→ **Short exercise**:
In the listing that follows, retype every line from the first through the one containing "R2 = math.sqrt(0.5)". Pictures are to be left out.
— Begin Source data —
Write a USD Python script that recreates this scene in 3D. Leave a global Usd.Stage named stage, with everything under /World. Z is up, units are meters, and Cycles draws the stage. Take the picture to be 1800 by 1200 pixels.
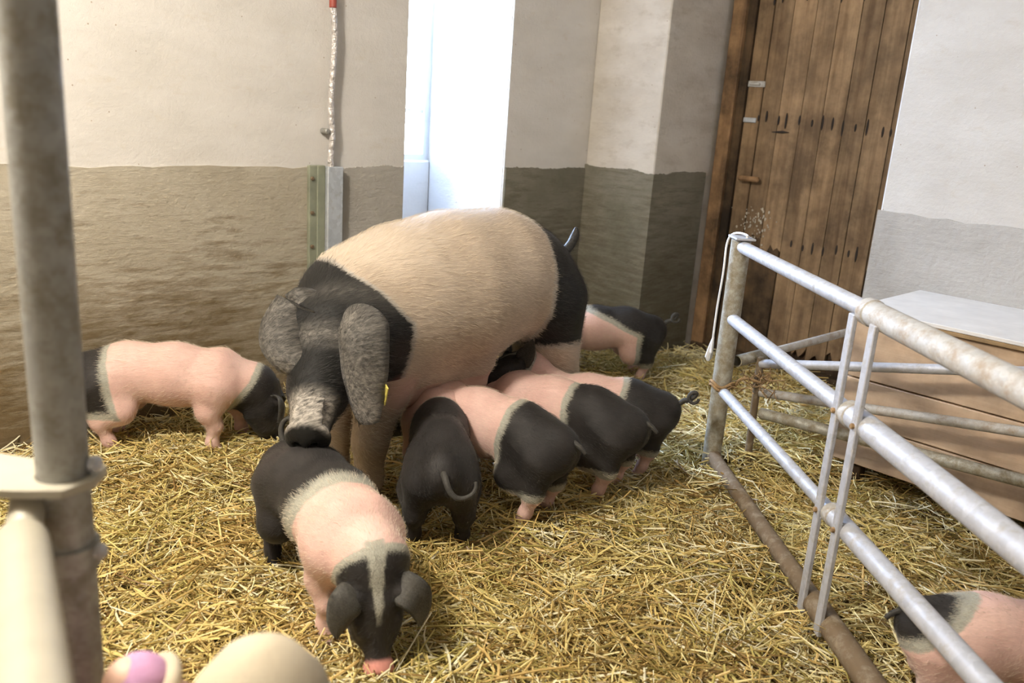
import math, random
import numpy as np, trimesh, usdkit, meshkit
from shapely.geometry import Polygon
from pxr import Usd, UsdGeom, UsdLux, UsdShade, Sdf, Gf, Vt

stage = Usd.Stage.CreateInMemory()
UsdGeom.SetStageUpAxis(stage, "Z")
UsdGeom.Xform.Define(stage, "/World")
rng = np.random.default_rng(7)
random.seed(7)
R2 = math.sqrt(0.5)

# ------------------------------------------------------------------ camera, daylight, lamp, exposure
PITCH, ROLL, HEAD = math.radians(15.28), math.radians(4.0), math.radians(-45)
fw = np.array([0, math.cos(PITCH), -math.sin(PITCH)]); rt = np.array([1.0, 0, 0]); up = np.cross(rt, fw)
cr, sr = math.cos(ROLL), math.sin(ROLL)
rt, up = cr * rt + sr * up, cr * up - sr * rt
Zr = np.array([[math.cos(HEAD), -math.sin(HEAD), 0], [math.sin(HEAD), math.cos(HEAD), 0], [0, 0, 1]])
rt, up, fw = Zr @ rt, Zr @ up, Zr @ fw
cam = UsdGeom.Camera.Define(stage, "/World/camera")
cam.AddTransformOp().Set(Gf.Matrix4d(*rt, 0, *up, 0, *(-fw), 0, 0, 0, 1.22, 1))
cam.CreateHorizontalApertureAttr(36.0); cam.CreateVerticalApertureAttr(24.0)
cam.CreateFocalLengthAttr(29.6); cam.CreateClippingRangeAttr(Gf.Vec2f(0.05, 200))
cam.CreateFStopAttr(3.2); cam.CreateFocusDistanceAttr(2.6)
cam.CreateExposureAttr(0.08)

sky = UsdLux.DomeLight.Define(stage, "/World/sky_light")
sky.CreateIntensityAttr(1.0); sky.CreateColorAttr(Gf.Vec3f(0.72, 0.86, 1.0)); sky.CreateExposureAttr(2.3)
win = UsdLux.RectLight.Define(stage, "/World/window_daylight")          # daylight arriving at the window pane from outside
win.CreateWidthAttr(0.9); win.CreateHeightAttr(1.1); win.CreateIntensityAttr(95.0); win.CreateColorAttr(Gf.Vec3f(0.54, 0.70, 1.0))
win.AddTranslateOp().Set((2.64, 3.95, 1.5)); win.AddRotateXYZOp().Set(Gf.Vec3f(90 - 180, 0, 0))
lamp = UsdLux.SphereLight.Define(stage, "/World/stable_lamp")           # the stable's own lamp, up on the left
lamp.CreateRadiusAttr(0.15); lamp.CreateIntensityAttr(300.0); lamp.CreateColorAttr(Gf.Vec3f(1.0, 0.94, 0.85))
lamp.AddTranslateOp().Set((-0.28, 1.56, 2.5))


# ------------------------------------------------------------------ helpers
def v2w(x, y, z=0.0):                       # metres right of / ahead of the camera's foot -> room axes
    return np.array([(x + y) * R2, (y - x) * R2, z])


USED = {}


def numbered(parent, name):
    k = (parent, name); n = USED.get(k, 0); USED[k] = n + 1
    return f"{parent}/{name}" if n == 0 else f"{parent}/{name}_{n:03d}"


def data(prim, label=None, category=None, group=None, kind=None):
    for k, x in (("label", label), ("category", category), ("group", group), ("kind", kind)):
        if x: prim.SetCustomDataByKey(k, x)
    return prim


def thing(name, label=None, category=None, loc=(0, 0, 0), rotz=0.0, group=None, kind=None):
    x = UsdGeom.Xform.Define(stage, numbered("/World", name))
    x.AddTranslateOp().Set(Gf.Vec3d(*map(float, loc)))
    if rotz: x.AddRotateZOp().Set(math.degrees(rotz))
    return data(x.GetPrim(), label, category, group, kind)


def obj(name, m, mat, parent=None, smooth=30, **kw):
    p = numbered(str(parent.GetPath()) if parent else "/World", name)
    return data(usdkit.mesh(stage, p, m, mat, smooth=smooth).GetPrim(), **kw)


def cat(*ms): return trimesh.util.concatenate([m for m in ms])


def box(x0, x1, y0, y1, z0, z1, bev=0.0):
    s = np.array([x1 - x0, y1 - y0, z1 - z0]); c = np.array([x0 + x1, y0 + y1, z0 + z1]) / 2
    if bev <= 0:
        m = trimesh.creation.box(s)
    else:
        pts = np.array([[a * (s[0] / 2 - (0 if ax == 0 else bev)), b * (s[1] / 2 - (0 if ax == 1 else bev)), d * (s[2] / 2 - (0 if ax == 2 else bev))]
                        for ax in range(3) for a in (-1, 1) for b in (-1, 1) for d in (-1, 1)])
        m = trimesh.convex.convex_hull(pts)
    m.apply_translation(c)
    return m


def plan(pts, z0, z1):
    m = trimesh.creation.extrude_polygon(Polygon(pts), z1 - z0, engine="earcut"); m.apply_translation([0, 0, z0]); return m


def frame_from(d):
    d = d / np.linalg.norm(d); a = np.array([0, 0, 1.0]) if abs(d[2]) < 0.9 else np.array([1.0, 0, 0])
    s = np.cross(d, a); s /= np.linalg.norm(s)
    return s, np.cross(s, d)


def loft(rings):
    """rings: (n, k, 3) closed loops -> capped watertight mesh"""
    rings = np.asarray(rings, float); n, k = rings.shape[:2]
    v = list(rings.reshape(-1, 3)); f = []
    for i in range(n - 1):
        for j in range(k):
            a, b = i * k + j, i * k + (j + 1) % k
            f += [[a, b, b + k], [a, b + k, a + k]]
    c0, c1 = len(v), len(v) + 1
    v += [rings[0].mean(0), rings[-1].mean(0)]
    for j in range(k):
        f += [[c0, (j + 1) % k, j], [c1, (n - 1) * k + j, (n - 1) * k + (j + 1) % k]]
    m = trimesh.Trimesh(np.array(v), np.array(f), process=False)
    if m.volume < 0: m.invert()
    return m


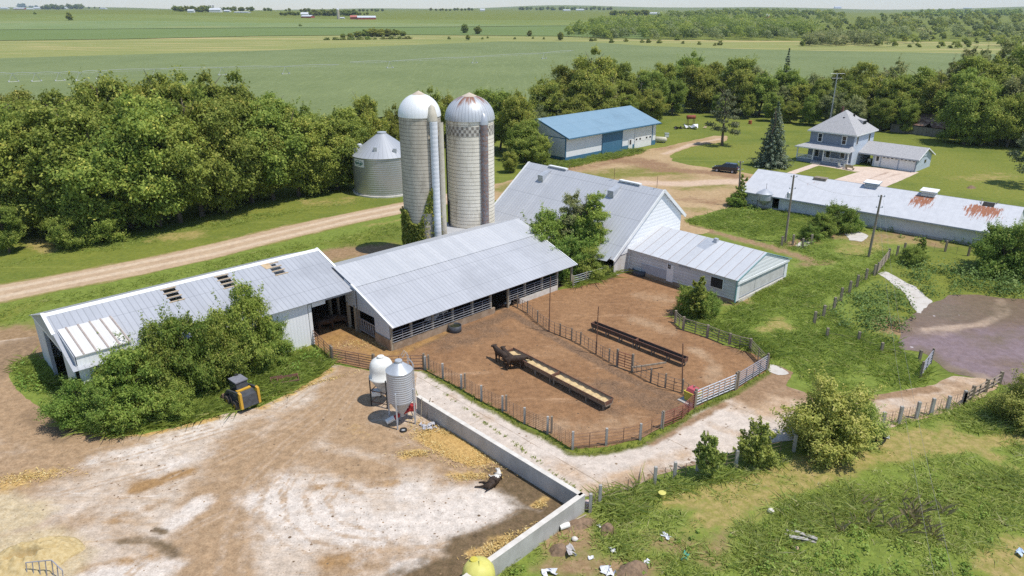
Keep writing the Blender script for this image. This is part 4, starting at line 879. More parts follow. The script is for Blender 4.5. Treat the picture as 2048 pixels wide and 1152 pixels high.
# silo with checker band
q = gp(945, 491)
s2 = thing('silo', 'cream concrete stave silo with dark checker band and rust streaked grey dome', 'silo', q)
b = M(); b.lathe([(2.86, 0), (2.86, 14.2)], 72); b.build('stave_wall', m_staveB, s2, True)
b = M(); b.lathe([(2.875, 14.2+.36*k) for k in range(4)], 60, mfun=lambda i, j: (i+j) % 2); b.build('checker_band', [m_chk1, m_chk2], s2)
b = M(); b.lathe([(2.86, 15.28), (2.86, 15.85)], 60); b.build('top_course', m_staveB, s2)
dome('dome', 2.92, 2.75, m_domeG, s2, 15.85)
b = M(); b.lathe([(.48, 0), (.48, 15.5)], 16, (1.75, -2.35, 0), a0=R(-150), a1=R(60)); b.build('chute', m_chuteG, s2, True)
b = M(); b.lathe([(.58, 0), (.55, .4), (.3, 1.1), (0, 1.35)], 16, (1.72, -2.25, 15.5)); b.build('chute_hood', m_galv, s2, True)
b = M(); b.tube([(-2.7, -1.3, 0), (-2.7, -1.3, 6.2)], .09, 6); b.tube([(-2.9, -.4, 0), (-2.9, -.4, 14)], .09, 6); b.build('fill_pipe', m_black, s2)
# feed room between the silos
o = (50.6, 58)
fr = fthing('feed_room', 'flat grey roofed feed room squeezed between the two silos', 'outbuilding', *o)
b = M(o); b.box(50.8, 55.2, 58, 63.4, 0, 2.9); b.build('wall', m_concw, fr)
m_flat = pmat('flat_grey_roof', (.42, .43, .45), (.37, .38, .40), .6, .7)
b = M(o); b.plate([(50.4, 57.6, 3.1), (55.6, 57.6, 3.1), (55.6, 63.7, 3.0), (53.4, 68.6, 3.0), (52.2, 68.9, 3.0), (50.4, 64.5, 3.05)], .15); b.build('roof', m_flat, fr)

# ------------------------------------------------------------------ round grain bin
q = gp(771, 381)
gb = thing('grain_bin', 'wide round corrugated steel grain bin with cone roof and green lettered sign', 'grain bin', q)
m_binwall = ribbed('corrugated_bin_wall', (.50, .515, .53), (.42, .435, .455), 2, .34, .3, .32, sheet=1.1, rough=.32, metal=.55)
m_binroof = domemat('bin_roof_steel', (.38, .395, .42), None, 40, .3)
b = M(); b.lathe([(5.0, .25), (5.0, 6.3)], 72); b.build('bin_wall', m_binwall, gb, True)
b = M(); b.lathe([(5.25, 0), (5.25, .25), (4.9, .25)], 72); b.build('footing', m_conctop, gb)
b = M(); b.lathe([(5.15, 6.2), (.75, 9.35)], 72); b.build('bin_roof', m_binroof, gb, True)
b = M(); b.lathe([(.75, 9.3), (.75, 9.6), (.7, 9.62), (0, 9.7)], 24); b.build('bin_cap', m_galv, gb)
for a, rr in ((-98, 3.6), (-160, 4.3), (-52, 4.0)):
    x, y = rr*math.cos(R(a)), rr*math.sin(R(a)); z = 6.2+(5.15-rr)*.716
    b = M(); b.box(x-.28, x+.28, y-.28, y+.28, z-.25, z+.5); b.build('roof_vent', m_galv, gb)
b = M(); b.lathe([(.45, 0), (.45, .35), (.15, .55)], 16, (-3.6, -.6, 7.35)); b.build('roof_hatch', m_galv, gb)
a0 = R(-131)  # sign, bent to the wall
b = M(); b.lathe([(5.03, 4.75), (5.03, 5.95)], 10, a0=a0-.24, a1=a0+.24); sg = b.build('sign', m_trim, gb)
m_green = pmat('sign_green', (.03, .16, .11), None, 3, .6)
b = M()
for k in range(28):
    t0, t1 = 2*math.pi*k/28, 2*math.pi*(k+1)/28
    def sp(t, s_): a = a0+.19*s_*math.cos(t); return (5.045*math.cos(a), 5.045*math.sin(a), 5.35+.40*s_*math.sin(t))
    b.face([sp(t0, 1), sp(t1, 1), sp(t1, .86), sp(t0, .86)])
b.build('sign_ring', m_green, sg)
fc = bpy.data.curves.new('lettering', 'FONT'); fc.body = 'Sukup'; fc.size = .62; fc.align_x = 'CENTER'; fc.align_y = 'CENTER'; fc.extrude = .01; fc.offset = .012
fo = bpy.data.objects.new('lettering', fc); C.objects.link(fo); bpy.context.view_layer.update()
me = bpy.data.meshes.new_from_object(fo.evaluated_get(bpy.context.evaluated_depsgraph_get())); bpy.data.objects.remove(fo)
for v in me.vertices:
    a = a0+v.co.x/5.06; zz = v.co.y+5.35; rr = 5.05+v.co.z
    v.co = (rr*math.cos(a), rr*math.sin(a), zz)
me.materials.clear(); me.materials.append(m_green)
lo_ = bpy.data.objects.new('lettering', me); C.objects.link(lo_); lo_.parent = sg
# ------------------------------------------------------------------ foliage
def leaf_cloud(cent, size, rng, up=.35, outward=None, aspect=.55, tint=None, droop=0.):
    """one small four cornered leaf spray per centre, randomly turned"""
    n = len(cent)
    nr = rng.normal(size=(n, 3)); nr /= np.linalg.norm(nr, axis=1)[:, None]
    if outward is not None: nr = nr*.75+outward*.7
    nr[:, 2] += up; nr /= np.linalg.norm(nr, axis=1)[:, None]
    r = rng.normal(size=(n, 3)); r[:, 2] -= droop
    a = np.cross(nr, r); a /= np.linalg.norm(a, axis=1)[:, None]+1e-9; b = np.cross(nr, a)
    s = size*rng.uniform(.6, 1.3, n)
    a *= s[:, None]*.5; b *= (s*aspect)[:, None]*.5
    bend = nr*(s*.12)[:, None]
    V = np.stack([cent-a-bend, cent-b*1.1+a*.1, cent+a-bend, cent+b*1.1+a*.1], 1).reshape(-1, 3)
    Q = np.arange(n*4).reshape(n, 4)
    t = np.repeat(tint if tint is not None else rng.random(n), 4)
    return V, Q, np.clip(t, 0, 1)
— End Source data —
→ **Solution to the exercise**:
Write a USD Python script that recreates this scene in 3D. Leave a global Usd.Stage named stage, with everything under /World. Z is up, units are meters, and Cycles draws the stage. Take the picture to be 1800 by 1200 pixels.
import math, random
import numpy as np, trimesh, usdkit, meshkit
from shapely.geometry import Polygon
from pxr import Usd, UsdGeom, UsdLux, UsdShade, Sdf, Gf, Vt

stage = Usd.Stage.CreateInMemory()
UsdGeom.SetStageUpAxis(stage, "Z")
UsdGeom.Xform.Define(stage, "/World")
rng = np.random.default_rng(7)
random.seed(7)
R2 = math.sqrt(0.5)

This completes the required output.